The Best Way To Balance Strength Training And Cardio

When it comes to figuring out the best way to balance strength and cardio in your workout routine, the result will depend on a variety of factors, including your fitness goals, your body type, and your schedule, along with some trial and error mixed in. 

That said, there are definitely places to start, and things to keep in mind, as you experiment with what balance works best for you.

First, why is it important to balance strength training and cardio anyway? Can't you stay in good shape by doing one or the other? Suppose you don't like running? Or what if the thought of lifting weights lifts your anxiety?  Well, according to Whole Life Challenge, just like it's important to have a balanced diet, a balanced fitness routine is also essential for optimal health. Cardio will help you manage your weight, keep your heart strong, and reduce signs of aging, among other benefits. Strength training can promote bone health, help prevent osteoporosis, improve your metabolism, and may also boost your mental health by raising your self-esteem and reducing anxiety and depression.

Can you do strength training and cardio together?

According to Verywell Fit, though there is no definitive directive, the general recommendation is typically that you do cardio and strength training during different sessions, or on varying days. So, for example three weekdays might be devoted to cardio, two days to strength training, and one day mixed in for stretching or recovery.
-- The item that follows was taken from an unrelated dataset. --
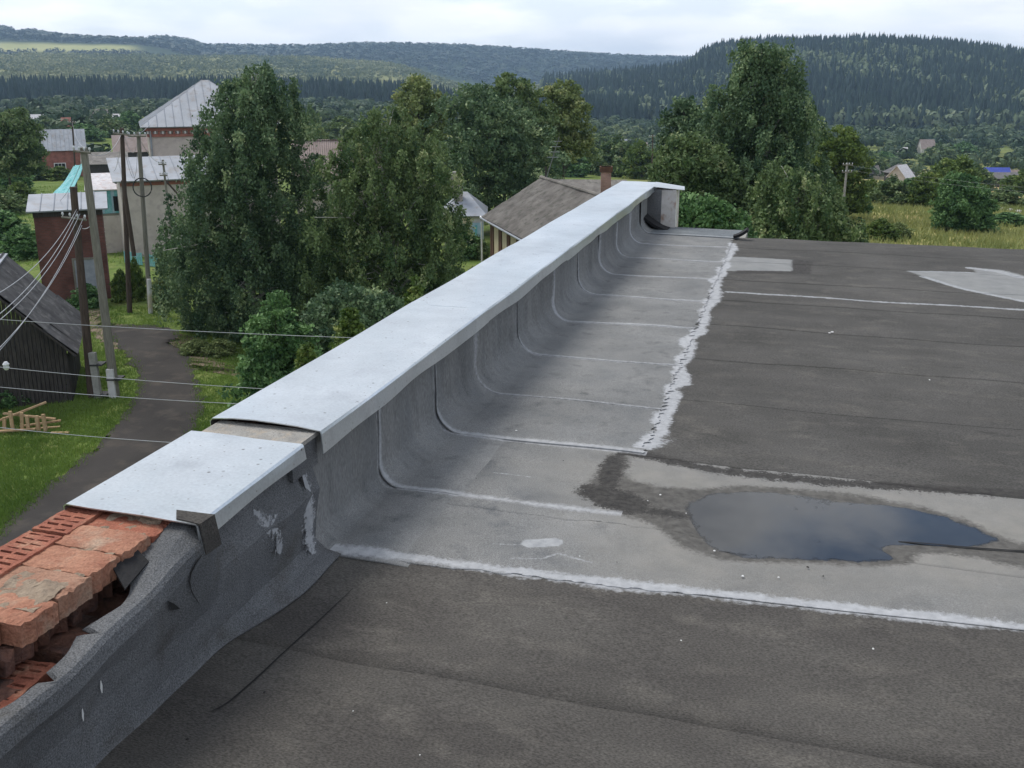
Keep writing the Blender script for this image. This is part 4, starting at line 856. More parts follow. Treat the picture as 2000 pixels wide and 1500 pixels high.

But what each day of your workout looks like ultimately depends on your goals. For more muscle, reduce your cardio workout, for more endurance, cut out a day of strength training, Noam Tamir, C.S.C.S., founder and CEO of TS Fitness in New York City, tells SELF. And when you're working on strength, be sure that you are targeting specific muscle groups. You can get to more muscle groups in one shot by performing compound exercises like squats, lunges, and chest presses. ACE-certified trainer Sivan Fagan tells SELF that one to two sets of up to 15 reps is best to start with during your first month. If you decide you're looking to do more cardio, then swap a strength day for an extra day of running or cycling. Just remember to challenge yourself enough to get your heart rate up to get the optimal benefits.

But don't be too concerned about following a routine with alternating days if your schedule doesn't allow for it. The most important thing is that you commit to a well-rounded, consistent workout that works best for your lifestyle and your fitness goals.